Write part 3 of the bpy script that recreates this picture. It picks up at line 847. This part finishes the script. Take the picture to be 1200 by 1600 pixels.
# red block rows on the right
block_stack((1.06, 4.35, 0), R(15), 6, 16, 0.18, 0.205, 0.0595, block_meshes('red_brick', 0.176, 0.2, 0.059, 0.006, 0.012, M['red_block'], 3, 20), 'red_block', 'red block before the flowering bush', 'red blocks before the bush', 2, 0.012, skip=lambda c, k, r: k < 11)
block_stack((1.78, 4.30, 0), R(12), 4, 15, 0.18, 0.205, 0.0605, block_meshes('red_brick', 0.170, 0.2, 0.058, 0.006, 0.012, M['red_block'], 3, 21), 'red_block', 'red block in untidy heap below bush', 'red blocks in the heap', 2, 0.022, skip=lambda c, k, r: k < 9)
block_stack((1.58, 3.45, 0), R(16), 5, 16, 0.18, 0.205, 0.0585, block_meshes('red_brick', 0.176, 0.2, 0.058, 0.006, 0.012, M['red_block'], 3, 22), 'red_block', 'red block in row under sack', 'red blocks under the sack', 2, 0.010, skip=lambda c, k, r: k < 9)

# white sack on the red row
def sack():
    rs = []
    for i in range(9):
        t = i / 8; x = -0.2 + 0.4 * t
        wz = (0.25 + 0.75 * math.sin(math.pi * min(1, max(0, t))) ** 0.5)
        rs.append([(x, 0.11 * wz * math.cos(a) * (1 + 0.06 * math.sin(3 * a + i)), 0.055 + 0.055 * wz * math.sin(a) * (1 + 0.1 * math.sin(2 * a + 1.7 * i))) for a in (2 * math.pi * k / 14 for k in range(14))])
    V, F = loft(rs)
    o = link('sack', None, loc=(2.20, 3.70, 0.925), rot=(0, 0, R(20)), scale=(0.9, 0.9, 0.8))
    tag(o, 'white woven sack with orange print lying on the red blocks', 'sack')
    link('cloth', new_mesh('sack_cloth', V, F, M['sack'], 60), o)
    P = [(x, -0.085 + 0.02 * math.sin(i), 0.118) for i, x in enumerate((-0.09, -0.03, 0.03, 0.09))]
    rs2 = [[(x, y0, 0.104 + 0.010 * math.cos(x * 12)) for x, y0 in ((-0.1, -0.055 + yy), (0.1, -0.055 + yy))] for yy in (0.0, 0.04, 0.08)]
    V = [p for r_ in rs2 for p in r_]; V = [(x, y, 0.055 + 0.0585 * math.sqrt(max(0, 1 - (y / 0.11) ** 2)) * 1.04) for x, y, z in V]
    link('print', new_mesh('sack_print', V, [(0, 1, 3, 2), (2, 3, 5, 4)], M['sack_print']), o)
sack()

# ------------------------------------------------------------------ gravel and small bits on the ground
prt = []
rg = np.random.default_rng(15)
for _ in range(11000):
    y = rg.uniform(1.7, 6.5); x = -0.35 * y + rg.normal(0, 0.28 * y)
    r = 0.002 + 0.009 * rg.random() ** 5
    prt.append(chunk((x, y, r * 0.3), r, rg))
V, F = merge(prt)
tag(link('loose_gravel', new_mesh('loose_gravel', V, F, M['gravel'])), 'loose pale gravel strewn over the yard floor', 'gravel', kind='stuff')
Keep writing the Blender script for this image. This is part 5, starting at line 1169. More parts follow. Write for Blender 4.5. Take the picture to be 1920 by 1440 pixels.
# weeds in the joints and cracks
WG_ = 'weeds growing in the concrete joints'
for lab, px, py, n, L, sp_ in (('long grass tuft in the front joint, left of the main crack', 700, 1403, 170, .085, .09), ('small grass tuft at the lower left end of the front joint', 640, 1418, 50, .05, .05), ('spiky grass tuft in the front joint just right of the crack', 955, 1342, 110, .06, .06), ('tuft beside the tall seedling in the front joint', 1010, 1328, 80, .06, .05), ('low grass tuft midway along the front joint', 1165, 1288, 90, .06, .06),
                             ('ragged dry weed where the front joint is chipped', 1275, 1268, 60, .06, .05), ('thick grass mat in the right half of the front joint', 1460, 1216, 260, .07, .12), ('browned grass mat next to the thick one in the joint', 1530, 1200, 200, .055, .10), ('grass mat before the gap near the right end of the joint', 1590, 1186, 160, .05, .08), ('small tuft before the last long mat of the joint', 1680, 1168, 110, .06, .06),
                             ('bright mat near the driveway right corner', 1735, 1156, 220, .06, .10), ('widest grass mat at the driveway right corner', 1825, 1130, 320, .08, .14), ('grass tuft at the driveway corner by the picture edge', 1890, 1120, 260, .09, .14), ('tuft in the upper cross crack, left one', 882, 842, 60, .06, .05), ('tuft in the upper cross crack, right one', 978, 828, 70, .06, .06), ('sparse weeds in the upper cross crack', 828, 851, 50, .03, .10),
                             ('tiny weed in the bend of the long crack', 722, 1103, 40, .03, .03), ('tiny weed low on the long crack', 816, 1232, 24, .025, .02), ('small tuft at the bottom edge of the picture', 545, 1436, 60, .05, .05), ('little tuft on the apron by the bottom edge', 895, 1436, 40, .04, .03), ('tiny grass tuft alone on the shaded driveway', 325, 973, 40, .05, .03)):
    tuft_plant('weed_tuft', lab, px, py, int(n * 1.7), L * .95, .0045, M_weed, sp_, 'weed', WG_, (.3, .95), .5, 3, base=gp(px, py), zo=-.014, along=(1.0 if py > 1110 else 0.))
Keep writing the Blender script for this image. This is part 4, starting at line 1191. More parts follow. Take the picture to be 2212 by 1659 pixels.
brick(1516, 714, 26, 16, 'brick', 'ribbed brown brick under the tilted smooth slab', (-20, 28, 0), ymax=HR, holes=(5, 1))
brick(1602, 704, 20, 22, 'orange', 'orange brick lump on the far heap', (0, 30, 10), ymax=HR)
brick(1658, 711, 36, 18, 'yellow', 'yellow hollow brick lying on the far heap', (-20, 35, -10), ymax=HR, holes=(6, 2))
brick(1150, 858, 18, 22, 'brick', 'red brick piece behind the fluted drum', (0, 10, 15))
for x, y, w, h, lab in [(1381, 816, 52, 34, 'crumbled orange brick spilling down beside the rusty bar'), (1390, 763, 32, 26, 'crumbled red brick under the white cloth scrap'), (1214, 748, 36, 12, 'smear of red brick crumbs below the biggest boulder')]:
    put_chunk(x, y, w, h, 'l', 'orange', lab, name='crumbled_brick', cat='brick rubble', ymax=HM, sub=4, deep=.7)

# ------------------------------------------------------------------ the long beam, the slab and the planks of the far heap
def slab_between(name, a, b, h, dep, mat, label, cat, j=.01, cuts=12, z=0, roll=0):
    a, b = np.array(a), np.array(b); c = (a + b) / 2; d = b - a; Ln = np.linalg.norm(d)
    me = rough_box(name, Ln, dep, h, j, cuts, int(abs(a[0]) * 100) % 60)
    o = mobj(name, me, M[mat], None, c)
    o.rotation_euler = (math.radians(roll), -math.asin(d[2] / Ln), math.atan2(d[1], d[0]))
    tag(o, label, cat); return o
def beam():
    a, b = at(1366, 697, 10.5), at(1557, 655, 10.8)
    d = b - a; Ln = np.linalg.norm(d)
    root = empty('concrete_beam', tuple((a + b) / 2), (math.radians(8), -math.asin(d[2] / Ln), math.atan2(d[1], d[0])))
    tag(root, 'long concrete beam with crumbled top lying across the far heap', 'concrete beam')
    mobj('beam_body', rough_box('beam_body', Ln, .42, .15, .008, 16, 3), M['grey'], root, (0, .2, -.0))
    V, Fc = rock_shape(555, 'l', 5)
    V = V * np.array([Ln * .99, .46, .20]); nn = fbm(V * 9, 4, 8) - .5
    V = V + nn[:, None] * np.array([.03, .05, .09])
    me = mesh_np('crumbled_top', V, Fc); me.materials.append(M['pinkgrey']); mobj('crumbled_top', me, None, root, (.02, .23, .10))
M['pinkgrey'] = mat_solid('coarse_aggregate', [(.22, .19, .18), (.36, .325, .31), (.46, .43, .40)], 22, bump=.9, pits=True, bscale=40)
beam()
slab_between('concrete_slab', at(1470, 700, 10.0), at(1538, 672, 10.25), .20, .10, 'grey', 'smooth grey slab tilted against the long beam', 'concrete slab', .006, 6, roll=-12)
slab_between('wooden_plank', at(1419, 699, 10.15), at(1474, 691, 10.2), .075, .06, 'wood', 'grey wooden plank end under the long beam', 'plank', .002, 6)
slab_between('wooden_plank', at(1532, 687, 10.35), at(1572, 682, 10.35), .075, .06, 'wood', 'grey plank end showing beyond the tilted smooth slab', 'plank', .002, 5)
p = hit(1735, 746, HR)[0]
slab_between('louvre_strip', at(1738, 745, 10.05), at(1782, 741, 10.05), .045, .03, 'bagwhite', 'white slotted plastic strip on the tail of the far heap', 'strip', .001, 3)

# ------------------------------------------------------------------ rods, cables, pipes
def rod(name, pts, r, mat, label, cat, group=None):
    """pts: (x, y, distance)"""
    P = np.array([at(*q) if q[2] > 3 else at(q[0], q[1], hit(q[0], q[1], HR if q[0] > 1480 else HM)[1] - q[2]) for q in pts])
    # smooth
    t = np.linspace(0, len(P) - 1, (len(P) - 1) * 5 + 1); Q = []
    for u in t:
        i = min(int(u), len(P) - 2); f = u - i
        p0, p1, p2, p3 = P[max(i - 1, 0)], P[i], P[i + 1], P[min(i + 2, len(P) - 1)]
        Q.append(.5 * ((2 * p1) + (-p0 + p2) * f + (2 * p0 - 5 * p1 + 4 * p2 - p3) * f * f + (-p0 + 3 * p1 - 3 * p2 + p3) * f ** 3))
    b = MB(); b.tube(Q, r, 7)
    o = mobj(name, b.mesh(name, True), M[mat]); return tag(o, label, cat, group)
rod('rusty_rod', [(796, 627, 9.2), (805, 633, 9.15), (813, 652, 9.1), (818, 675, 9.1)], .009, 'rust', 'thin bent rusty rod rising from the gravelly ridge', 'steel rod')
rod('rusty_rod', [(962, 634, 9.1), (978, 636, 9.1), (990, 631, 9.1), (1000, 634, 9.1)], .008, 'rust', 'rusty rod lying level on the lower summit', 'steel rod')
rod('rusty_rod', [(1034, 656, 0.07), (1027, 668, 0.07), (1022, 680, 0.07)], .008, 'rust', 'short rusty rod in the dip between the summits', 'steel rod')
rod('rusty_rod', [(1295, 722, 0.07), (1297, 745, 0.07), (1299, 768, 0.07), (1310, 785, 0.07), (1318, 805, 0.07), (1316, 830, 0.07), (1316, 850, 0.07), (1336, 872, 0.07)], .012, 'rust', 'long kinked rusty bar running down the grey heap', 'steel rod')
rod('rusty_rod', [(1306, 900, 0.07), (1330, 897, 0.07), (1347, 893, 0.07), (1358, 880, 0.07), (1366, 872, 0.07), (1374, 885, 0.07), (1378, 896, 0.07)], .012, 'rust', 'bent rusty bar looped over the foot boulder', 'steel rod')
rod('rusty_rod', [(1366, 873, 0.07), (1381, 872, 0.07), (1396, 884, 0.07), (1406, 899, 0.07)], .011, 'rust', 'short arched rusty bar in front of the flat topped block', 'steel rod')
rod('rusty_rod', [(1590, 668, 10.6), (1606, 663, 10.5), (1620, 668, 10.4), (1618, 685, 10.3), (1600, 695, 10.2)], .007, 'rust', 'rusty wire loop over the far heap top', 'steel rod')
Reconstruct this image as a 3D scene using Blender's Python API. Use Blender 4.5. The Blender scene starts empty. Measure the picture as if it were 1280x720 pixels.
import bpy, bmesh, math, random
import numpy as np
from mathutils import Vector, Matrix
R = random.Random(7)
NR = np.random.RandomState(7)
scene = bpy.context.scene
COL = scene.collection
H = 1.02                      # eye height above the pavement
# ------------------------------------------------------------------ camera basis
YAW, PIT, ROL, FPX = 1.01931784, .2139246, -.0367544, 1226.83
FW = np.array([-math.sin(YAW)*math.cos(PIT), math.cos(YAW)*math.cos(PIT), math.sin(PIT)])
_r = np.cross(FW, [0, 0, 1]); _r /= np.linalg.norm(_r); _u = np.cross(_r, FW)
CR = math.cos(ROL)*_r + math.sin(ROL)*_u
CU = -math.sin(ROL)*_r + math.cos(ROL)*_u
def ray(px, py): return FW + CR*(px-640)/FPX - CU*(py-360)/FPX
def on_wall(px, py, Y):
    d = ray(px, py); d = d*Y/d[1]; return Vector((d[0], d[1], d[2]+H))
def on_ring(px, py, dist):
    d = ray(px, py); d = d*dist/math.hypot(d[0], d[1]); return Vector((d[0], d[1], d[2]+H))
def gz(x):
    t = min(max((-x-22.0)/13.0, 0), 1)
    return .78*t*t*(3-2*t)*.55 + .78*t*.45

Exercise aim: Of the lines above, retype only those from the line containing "by 1659 pixels." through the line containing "ymax=HM, sub=4, deep=.7)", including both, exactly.

Completed task:
Keep writing the Blender script for this image. This is part 4, starting at line 1191. More parts follow. Take the picture to be 2212 by 1659 pixels.
brick(1516, 714, 26, 16, 'brick', 'ribbed brown brick under the tilted smooth slab', (-20, 28, 0), ymax=HR, holes=(5, 1))
brick(1602, 704, 20, 22, 'orange', 'orange brick lump on the far heap', (0, 30, 10), ymax=HR)
brick(1658, 711, 36, 18, 'yellow', 'yellow hollow brick lying on the far heap', (-20, 35, -10), ymax=HR, holes=(6, 2))
brick(1150, 858, 18, 22, 'brick', 'red brick piece behind the fluted drum', (0, 10, 15))
for x, y, w, h, lab in [(1381, 816, 52, 34, 'crumbled orange brick spilling down beside the rusty bar'), (1390, 763, 32, 26, 'crumbled red brick under the white cloth scrap'), (1214, 748, 36, 12, 'smear of red brick crumbs below the biggest boulder')]:
    put_chunk(x, y, w, h, 'l', 'orange', lab, name='crumbled_brick', cat='brick rubble', ymax=HM, sub=4, deep=.7)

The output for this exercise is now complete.